While Jim Lampley is denying having knocked around his former beauty queen girlfriend (above), the New York Post’s Phil Mushnick can’t resist using Lamps’ legal woes as an excuse to settle an old score.

We don’t know whether the domestic abuse charge and related charges (violation of a restraining order, attempt to prevent a witness from testifying) against Jim Lampley have merit. But we do know that despite an on-air presence as a handsome, erudite, thoughtful journalist, Lampley is a tough guy to go to bat for.

Years ago, when Lampley was with ABC Sports, a TV columnist praised ABC’s coverage and Lampley’s narration of a cross-continent bicycle race, a race in which one of the competitors was killed.

The columnist asked Lampley whether he felt ABC might have played a tiny role in that death, whether the bicyclist might have pushed himself to an extreme because TV coverage made the stakes higher.

Lampley said it was an issue he couldn’t entirely dismiss, an issue that bothered him. It was a gutsy reply, and the columnist wrote it.

Lampley then was called on ABC’s legal carpet for having suggested that ABC might be in any part liable for that accidental death.

So Lampley simply told ABC that the columnist – me – had totally fabricated his response, that he had said nothing of the sort.
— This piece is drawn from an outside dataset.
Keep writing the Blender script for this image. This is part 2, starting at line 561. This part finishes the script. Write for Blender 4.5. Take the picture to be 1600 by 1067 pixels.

I’m wondering if someone, say, a responsible newspaper like the New York Post, were to ask Lampley for his version of events, if he wouldn’t instead say that some of his comments to Phil were off the record?  Or that he’d been quoted out of context?  Both might seem like arcane points compared to the offense Mushnick alleges, but I can’t help but suspect Lampley has a side of the story, too.  Merely because he’s been accused of an unrelated crime seems like a cheap excuse to challenge his credibility as a journalist.  There’s a time and a place for addressing beefs with no evidence, and although the pay would suck, Phil might want to consider starting a blog.